JON JUARISTI, ABC – 21/12/14
· Sin meter ruido, el Papa acaba de cambiar la historia de América y probablemente la nuestra.
Hace cien años, por estas fechas, se produjo un acontecimiento de un tipo que Europa no conocía desde antes de las guerras de religión del siglo XVI. En el frente de Flandes, los combatientes dejaron de matarse durante algunas horas entre los días 23 y 25 de diciembre de 1914 y salieron a la tierra de nadie para confraternizar brevemente con el enemigo. Los poilus franceses y los tommies británicos intercambiaron con sus odiados boches o jerries cigarrillos y botellas de licor, jugaron partidos de fútbol y enterraron juntos a los muertos de las jornadas anteriores. No sucedió de igual modo en todos los sectores del frente.
El poeta Robert Graves, por entonces un joven teniente de los fusileros galeses, atribuye el éxito de la tregua en el suyo a que los soldados de las trincheras opuestas, sajones católicos, habían decidido secundar el llamamiento del Papa Benedicto XIII a una suspensión de las hostilidades durante el período navideño, en la olvidada tradición cristiana medieval de la Pax Domini. Graves admite que sus hombres, anglicanos disidentes de la Low Church, se mostraron más reticentes (e incluso que uno de ellos mató por la espalda al oficial alemán cuando este volvía confiadamente a sus líneas). Con todo, quienes más se enfurecieron por la espontánea tregua de la tropa fueron los generales aliados, que anunciaron que su eventual repetición se castigaría con la pena de muerte. En vísperas de las navidades de 1915, la artillería británica y la francesa machacaron con insólita dureza las posiciones enemigas para impedir cualquier acercamiento entre los ejércitos que no fuera el de las habituales cargas a la bayoneta.
La intervención humanitaria del Pontífice no evitó que millones de europeos de diferentes confesiones cristianas siguieran asesinándose entre sí durante cuatro años más, y no ya en aras del libre examen ni de la primacía del Papa o del concilio, como en otras épocas, sino por la gloria de sus patrias carnales. Pero los relativamente pocos soldados y oficiales que respondieron a la convocatoria papal fueron suficientes para desasosegar a sus respectivos estados mayores.

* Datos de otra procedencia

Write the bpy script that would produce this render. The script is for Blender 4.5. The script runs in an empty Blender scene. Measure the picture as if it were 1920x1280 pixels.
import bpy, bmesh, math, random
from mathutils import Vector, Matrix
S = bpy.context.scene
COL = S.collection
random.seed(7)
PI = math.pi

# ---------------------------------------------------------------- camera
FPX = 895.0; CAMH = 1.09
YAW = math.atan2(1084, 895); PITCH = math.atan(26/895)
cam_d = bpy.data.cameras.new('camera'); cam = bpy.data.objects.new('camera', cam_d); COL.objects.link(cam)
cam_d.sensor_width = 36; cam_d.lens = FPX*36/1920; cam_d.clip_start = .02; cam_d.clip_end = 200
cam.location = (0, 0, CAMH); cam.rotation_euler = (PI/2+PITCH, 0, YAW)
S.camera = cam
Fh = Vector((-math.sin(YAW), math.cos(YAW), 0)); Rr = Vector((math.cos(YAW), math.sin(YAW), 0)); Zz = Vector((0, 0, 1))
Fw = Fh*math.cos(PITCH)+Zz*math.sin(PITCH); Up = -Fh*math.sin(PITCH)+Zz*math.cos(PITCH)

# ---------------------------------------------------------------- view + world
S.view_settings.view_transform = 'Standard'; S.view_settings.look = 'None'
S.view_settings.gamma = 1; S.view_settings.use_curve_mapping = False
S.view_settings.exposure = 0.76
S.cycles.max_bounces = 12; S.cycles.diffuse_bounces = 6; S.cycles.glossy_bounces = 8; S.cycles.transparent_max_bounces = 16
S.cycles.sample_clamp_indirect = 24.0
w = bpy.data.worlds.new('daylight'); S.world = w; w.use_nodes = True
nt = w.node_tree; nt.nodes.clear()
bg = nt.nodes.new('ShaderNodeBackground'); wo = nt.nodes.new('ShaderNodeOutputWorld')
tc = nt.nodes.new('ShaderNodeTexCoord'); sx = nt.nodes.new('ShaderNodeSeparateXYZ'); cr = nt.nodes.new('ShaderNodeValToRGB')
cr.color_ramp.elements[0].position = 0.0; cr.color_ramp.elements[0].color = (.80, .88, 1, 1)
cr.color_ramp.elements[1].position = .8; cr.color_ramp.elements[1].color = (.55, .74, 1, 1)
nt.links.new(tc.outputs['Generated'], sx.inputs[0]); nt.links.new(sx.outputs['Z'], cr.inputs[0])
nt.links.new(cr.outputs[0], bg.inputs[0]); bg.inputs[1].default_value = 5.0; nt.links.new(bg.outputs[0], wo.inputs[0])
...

En otoño de 1917, los bolcheviques desmantelaron el frente ruso, no en un gesto de reconciliación universal al estilo de la tregua navideña de 1914, sino como repliegue estratégico necesario para convertir la guerra nacionalista en guerra revolucionaria. No desarmaron a los soldados. Los convirtieron en el ejército de los soviets. Mucho después, en 1935, uno de los golpistas de octubre preguntaría con sorna a un ministro francés que le pedía relajar la persecución religiosa contra los católicos rusos: «¿Cuántas divisiones tiene el Papa?».
Tanta gracia le debió de hacer a Stalin su propio ingenio que volvió a soltar el chiste en varias ocasiones posteriores, una de ellas ante Truman. La ocurrencia fue muy celebrada también en 1989, cuando un Papa polaco se cargó el invento. Hoy no merece la pena volverla a recordar, pero sí quizá llamar la atención sobre la curiosa coincidencia del centenario de la tregua navideña de 1914 con el septuagésimo octavo cumpleaños de este sorprendente Papa argentino que entre tangos y amarguitos acaba de cambiar, sin meter ruido ni ponerse medallas, la historia de su continente de origen y, muy probablemente, también la nuestra.
En diciembre de 1914, los partidarios de seguir adelante con la escabechina en curso pusieron a pingar a Benedicto XV. Conviene recordarlo –cien años después y por las mismas fechas– a quienes despellejan hoy al padre Jorge por haber sacado de las trincheras a los últimos combatientes de la Guerra Fría.